— start DATASET EXTRACT —
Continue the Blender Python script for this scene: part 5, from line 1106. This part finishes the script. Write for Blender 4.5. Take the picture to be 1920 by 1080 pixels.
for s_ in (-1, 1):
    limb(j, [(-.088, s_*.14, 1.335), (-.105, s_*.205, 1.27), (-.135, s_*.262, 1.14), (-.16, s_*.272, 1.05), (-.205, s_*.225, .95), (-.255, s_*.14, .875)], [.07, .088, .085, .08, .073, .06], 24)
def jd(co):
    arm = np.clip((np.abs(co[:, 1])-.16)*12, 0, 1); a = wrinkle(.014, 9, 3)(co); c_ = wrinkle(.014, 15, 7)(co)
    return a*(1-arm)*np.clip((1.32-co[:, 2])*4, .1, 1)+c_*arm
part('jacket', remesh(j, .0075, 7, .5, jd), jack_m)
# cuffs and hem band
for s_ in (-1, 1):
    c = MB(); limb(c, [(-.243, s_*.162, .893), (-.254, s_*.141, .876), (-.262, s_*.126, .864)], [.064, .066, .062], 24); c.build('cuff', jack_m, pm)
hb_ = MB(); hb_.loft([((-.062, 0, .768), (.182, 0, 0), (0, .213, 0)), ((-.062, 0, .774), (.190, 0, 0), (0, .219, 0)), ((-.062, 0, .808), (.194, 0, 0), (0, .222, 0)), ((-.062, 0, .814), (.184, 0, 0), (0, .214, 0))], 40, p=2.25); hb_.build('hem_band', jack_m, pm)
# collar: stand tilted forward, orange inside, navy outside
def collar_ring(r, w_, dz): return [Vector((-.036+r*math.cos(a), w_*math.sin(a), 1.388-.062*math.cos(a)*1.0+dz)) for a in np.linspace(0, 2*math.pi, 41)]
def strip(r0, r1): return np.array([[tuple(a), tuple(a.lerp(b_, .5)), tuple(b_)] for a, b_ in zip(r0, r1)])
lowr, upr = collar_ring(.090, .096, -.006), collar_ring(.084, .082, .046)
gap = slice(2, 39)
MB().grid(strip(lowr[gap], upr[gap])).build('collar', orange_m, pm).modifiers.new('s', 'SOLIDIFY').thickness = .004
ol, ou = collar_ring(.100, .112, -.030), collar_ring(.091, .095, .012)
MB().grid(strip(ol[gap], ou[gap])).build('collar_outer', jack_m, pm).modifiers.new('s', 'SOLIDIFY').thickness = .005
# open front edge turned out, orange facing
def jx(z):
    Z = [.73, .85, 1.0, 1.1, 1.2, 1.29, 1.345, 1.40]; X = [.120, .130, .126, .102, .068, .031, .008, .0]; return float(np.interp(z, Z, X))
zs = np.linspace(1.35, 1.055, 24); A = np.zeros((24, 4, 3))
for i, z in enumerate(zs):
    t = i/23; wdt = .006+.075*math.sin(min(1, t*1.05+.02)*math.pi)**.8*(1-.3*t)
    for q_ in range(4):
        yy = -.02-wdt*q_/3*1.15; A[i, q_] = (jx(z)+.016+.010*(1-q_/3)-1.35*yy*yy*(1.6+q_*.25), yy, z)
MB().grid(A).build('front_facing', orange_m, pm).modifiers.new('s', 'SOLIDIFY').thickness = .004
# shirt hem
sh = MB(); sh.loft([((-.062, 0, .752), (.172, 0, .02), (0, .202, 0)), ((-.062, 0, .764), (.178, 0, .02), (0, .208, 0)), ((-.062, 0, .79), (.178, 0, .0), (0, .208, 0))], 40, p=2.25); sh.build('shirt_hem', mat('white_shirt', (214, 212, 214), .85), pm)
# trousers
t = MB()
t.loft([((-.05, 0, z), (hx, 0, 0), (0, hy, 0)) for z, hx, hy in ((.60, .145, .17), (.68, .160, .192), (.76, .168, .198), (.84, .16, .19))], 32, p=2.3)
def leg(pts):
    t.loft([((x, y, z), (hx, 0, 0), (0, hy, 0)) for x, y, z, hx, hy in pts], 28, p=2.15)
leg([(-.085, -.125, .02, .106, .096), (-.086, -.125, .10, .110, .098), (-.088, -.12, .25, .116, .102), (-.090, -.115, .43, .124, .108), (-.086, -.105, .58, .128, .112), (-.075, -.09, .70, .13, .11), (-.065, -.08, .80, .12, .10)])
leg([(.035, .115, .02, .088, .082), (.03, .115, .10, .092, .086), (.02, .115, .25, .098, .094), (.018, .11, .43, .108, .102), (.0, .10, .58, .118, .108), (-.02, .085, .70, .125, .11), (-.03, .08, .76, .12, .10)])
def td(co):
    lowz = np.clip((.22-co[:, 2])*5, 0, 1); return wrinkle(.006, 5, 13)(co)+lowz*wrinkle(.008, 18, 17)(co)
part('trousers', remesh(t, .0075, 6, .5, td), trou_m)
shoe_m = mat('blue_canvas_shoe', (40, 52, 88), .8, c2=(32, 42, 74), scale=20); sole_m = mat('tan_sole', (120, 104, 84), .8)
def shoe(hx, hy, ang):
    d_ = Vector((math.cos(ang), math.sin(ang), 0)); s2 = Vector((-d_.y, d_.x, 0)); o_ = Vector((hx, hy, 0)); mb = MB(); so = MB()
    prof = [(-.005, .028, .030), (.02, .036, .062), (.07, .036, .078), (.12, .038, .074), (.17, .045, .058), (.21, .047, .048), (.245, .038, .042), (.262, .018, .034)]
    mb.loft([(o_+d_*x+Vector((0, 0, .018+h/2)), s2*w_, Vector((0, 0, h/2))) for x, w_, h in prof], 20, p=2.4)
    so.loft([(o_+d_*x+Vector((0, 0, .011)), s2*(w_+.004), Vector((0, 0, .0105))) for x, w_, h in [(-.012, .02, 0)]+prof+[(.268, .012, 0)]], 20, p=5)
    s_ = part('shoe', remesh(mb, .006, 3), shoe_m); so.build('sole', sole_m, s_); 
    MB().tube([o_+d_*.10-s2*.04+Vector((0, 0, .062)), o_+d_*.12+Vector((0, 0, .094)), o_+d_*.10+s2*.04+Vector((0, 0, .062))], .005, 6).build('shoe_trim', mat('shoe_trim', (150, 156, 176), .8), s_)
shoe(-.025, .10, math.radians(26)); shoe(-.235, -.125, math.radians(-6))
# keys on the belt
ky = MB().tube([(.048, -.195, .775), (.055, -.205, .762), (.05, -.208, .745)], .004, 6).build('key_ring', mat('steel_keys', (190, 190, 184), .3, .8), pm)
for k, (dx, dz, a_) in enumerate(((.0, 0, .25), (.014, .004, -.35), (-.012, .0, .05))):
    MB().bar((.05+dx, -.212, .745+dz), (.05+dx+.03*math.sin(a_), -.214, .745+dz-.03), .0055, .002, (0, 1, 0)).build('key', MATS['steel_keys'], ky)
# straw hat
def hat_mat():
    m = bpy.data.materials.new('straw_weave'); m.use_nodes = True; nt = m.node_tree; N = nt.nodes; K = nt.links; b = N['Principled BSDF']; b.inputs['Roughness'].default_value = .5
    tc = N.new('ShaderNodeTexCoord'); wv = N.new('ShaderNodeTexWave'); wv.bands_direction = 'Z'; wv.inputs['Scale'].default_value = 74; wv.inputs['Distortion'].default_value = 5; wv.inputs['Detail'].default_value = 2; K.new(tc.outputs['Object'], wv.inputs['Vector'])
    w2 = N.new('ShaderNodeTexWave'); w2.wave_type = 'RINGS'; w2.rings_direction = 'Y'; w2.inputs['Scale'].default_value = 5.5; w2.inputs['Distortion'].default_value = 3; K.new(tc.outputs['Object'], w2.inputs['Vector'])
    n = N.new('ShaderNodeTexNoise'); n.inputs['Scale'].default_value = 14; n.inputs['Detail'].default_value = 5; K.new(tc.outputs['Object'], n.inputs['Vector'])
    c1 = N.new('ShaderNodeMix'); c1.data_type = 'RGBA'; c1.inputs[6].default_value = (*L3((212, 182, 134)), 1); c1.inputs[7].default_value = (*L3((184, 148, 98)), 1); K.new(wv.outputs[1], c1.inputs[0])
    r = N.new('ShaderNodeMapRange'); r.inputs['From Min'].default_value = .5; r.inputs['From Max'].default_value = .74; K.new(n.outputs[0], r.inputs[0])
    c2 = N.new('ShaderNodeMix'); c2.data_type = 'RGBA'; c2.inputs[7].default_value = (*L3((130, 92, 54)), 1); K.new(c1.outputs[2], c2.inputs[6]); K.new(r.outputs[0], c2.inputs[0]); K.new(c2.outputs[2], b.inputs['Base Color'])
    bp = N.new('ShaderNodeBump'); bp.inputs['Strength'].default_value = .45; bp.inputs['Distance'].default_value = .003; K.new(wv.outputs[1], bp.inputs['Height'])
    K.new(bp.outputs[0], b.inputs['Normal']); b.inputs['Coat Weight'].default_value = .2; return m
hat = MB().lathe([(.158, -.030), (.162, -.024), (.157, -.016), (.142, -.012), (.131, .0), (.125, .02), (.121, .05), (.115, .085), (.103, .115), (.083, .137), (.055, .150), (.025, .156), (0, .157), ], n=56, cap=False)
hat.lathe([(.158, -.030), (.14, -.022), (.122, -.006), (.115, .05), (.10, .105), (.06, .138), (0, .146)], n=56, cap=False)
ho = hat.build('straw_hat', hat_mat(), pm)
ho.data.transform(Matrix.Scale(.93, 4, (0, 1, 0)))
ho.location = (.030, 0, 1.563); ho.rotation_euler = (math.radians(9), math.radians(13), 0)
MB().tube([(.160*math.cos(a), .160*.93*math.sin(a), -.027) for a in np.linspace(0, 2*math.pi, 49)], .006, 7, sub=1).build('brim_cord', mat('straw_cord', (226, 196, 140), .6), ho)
— end DATASET EXTRACT —
■ GIVEN TASK
Extract every line above that contains the word "part".

■ SOLUTION TO THIS PROBLEM
Continue the Blender Python script for this scene: part 5, from line 1106. This part finishes the script. Write for Blender 4.5. Take the picture to be 1920 by 1080 pixels.
part('jacket', remesh(j, .0075, 7, .5, jd), jack_m)
part('trousers', remesh(t, .0075, 6, .5, td), trou_m)
    s_ = part('shoe', remesh(mb, .006, 3), shoe_m); so.build('sole', sole_m, s_); 